STORED DATA:
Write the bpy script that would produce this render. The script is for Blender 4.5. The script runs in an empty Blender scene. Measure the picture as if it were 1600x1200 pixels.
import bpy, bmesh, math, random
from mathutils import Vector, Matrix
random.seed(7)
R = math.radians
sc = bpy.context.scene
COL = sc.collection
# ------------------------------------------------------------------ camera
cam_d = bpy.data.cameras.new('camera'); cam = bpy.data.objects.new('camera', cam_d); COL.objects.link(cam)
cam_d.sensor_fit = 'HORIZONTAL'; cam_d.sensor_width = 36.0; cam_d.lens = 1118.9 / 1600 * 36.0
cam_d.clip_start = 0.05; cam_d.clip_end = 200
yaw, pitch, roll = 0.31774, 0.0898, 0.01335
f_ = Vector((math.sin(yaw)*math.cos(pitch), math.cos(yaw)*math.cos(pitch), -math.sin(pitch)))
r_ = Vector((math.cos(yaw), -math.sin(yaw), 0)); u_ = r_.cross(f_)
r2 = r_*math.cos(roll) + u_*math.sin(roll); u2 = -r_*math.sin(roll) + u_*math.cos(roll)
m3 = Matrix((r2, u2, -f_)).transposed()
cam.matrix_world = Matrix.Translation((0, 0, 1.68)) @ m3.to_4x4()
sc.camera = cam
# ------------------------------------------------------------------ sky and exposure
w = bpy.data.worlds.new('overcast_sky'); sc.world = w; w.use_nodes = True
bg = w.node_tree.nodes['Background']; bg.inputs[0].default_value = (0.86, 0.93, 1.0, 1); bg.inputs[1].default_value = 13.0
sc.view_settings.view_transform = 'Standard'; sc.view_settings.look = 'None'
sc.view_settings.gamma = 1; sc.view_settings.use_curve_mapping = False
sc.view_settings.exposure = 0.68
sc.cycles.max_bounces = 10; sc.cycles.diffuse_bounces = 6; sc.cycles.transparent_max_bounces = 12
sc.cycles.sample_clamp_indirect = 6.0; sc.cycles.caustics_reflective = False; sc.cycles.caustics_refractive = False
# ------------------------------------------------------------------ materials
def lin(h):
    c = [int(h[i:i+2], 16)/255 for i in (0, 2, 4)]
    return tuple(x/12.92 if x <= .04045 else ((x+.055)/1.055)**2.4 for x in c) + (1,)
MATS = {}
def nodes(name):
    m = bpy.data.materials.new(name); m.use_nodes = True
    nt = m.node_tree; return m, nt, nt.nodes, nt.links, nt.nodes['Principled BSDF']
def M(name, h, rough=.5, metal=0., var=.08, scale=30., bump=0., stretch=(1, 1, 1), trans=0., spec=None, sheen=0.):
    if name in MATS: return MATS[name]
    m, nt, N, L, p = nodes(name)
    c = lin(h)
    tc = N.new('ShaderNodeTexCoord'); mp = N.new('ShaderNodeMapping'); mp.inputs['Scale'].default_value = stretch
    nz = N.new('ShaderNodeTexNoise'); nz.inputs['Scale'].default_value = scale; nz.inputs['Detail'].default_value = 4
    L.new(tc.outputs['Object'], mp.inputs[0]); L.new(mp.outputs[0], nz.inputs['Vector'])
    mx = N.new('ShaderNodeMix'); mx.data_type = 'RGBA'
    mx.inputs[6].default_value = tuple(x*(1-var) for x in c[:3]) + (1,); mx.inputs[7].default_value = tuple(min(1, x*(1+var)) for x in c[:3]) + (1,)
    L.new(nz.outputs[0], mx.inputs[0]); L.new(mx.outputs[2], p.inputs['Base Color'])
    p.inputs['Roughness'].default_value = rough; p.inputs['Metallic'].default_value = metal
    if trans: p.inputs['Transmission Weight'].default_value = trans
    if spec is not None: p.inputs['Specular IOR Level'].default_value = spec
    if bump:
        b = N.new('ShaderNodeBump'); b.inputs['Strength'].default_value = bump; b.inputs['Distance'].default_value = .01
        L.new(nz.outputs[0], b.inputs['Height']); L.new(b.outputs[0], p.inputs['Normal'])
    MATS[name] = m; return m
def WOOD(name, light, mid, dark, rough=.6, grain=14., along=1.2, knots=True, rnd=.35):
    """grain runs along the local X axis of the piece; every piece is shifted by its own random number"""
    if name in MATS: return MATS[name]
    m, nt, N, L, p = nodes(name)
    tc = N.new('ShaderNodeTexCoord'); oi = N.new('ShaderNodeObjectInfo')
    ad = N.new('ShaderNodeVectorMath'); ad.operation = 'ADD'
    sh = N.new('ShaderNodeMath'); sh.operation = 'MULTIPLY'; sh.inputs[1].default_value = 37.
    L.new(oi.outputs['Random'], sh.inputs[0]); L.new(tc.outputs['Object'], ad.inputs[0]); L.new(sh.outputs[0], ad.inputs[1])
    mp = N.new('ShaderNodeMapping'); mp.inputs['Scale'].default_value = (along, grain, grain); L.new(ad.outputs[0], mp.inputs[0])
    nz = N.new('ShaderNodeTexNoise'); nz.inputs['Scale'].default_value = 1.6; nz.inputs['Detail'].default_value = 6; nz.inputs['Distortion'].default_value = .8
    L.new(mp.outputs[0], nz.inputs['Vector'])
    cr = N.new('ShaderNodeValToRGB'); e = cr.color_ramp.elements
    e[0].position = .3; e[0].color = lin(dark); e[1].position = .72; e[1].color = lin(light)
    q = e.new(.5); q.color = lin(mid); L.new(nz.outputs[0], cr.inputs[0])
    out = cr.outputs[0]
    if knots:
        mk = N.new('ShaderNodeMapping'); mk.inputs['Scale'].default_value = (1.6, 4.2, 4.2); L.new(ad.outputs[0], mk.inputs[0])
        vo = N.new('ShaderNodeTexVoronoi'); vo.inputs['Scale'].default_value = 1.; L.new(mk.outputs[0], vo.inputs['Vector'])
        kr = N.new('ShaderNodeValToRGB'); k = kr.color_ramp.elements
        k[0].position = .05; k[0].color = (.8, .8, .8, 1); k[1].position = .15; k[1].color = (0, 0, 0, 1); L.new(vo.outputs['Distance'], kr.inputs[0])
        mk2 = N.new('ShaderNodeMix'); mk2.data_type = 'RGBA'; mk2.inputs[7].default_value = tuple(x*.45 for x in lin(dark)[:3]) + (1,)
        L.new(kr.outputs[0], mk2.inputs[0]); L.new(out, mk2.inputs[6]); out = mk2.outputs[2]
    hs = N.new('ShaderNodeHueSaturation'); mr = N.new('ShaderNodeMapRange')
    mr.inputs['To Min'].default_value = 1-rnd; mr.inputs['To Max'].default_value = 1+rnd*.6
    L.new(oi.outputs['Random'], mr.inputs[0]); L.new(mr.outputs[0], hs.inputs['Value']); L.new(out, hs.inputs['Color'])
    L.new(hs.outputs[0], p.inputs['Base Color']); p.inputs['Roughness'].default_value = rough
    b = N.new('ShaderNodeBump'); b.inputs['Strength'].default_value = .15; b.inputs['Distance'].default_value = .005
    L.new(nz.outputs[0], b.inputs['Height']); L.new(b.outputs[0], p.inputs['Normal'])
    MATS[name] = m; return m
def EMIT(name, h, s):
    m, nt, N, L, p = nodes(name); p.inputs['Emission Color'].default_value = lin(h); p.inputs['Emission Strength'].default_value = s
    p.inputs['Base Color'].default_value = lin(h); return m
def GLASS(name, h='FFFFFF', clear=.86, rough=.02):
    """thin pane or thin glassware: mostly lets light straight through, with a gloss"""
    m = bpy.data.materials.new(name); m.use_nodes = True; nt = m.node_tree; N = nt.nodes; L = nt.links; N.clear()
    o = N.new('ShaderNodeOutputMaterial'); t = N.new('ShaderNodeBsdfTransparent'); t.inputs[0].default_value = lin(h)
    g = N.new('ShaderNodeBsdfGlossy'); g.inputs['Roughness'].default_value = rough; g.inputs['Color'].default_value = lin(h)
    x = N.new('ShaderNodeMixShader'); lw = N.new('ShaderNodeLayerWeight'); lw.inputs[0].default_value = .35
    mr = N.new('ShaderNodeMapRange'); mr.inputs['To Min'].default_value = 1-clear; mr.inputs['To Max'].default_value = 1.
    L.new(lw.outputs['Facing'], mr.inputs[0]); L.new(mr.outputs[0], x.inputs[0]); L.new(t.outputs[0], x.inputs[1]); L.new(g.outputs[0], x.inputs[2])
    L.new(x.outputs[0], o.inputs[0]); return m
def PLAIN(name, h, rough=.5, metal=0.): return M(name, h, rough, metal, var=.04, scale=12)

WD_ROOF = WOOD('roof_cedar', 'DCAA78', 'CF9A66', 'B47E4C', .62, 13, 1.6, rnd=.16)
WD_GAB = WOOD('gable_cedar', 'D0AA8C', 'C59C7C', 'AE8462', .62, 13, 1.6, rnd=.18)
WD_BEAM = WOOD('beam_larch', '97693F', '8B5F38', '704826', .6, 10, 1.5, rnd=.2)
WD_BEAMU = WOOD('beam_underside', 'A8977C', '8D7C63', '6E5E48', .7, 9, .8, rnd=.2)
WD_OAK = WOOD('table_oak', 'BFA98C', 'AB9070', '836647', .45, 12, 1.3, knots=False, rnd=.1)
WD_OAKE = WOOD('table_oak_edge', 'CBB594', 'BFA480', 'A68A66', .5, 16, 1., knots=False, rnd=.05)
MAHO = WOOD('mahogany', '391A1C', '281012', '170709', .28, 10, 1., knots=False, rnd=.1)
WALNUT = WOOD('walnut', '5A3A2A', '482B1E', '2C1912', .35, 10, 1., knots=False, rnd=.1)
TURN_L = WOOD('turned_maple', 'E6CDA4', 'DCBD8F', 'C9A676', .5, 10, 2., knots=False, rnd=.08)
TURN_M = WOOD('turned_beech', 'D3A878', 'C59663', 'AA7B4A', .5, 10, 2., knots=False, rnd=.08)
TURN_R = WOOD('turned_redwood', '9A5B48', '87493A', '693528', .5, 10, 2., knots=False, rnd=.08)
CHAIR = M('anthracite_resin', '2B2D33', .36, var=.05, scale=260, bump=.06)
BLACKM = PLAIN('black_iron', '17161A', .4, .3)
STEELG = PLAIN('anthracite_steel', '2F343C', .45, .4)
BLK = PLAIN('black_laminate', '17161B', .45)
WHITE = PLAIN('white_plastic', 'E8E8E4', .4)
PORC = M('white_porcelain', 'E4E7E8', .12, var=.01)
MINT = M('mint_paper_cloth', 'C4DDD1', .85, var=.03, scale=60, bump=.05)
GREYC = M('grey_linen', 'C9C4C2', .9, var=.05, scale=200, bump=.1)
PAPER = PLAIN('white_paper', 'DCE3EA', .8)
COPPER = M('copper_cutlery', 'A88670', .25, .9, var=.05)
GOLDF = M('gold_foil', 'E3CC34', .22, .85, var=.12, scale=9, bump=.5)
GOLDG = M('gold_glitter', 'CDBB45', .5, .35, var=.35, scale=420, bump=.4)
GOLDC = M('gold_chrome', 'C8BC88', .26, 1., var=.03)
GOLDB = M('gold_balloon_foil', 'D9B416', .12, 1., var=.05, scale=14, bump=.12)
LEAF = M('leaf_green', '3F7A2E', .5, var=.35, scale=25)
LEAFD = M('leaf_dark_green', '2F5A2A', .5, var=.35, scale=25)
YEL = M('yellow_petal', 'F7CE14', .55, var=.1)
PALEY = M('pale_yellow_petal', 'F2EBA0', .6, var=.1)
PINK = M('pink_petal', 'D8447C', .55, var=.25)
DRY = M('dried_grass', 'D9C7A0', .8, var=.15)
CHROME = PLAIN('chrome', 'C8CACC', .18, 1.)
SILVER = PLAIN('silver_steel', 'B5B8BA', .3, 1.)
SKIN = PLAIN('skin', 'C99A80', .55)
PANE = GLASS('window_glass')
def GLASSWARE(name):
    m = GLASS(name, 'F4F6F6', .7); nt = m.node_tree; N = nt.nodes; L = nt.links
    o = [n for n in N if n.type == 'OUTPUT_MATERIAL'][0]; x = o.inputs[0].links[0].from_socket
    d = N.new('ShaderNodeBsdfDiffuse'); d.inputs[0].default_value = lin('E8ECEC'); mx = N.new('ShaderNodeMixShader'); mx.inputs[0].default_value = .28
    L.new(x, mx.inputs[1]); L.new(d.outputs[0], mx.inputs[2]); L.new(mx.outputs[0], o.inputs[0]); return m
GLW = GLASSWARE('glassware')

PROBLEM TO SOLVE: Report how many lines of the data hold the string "scene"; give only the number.

OUTPUT FOR THIS TASK: 2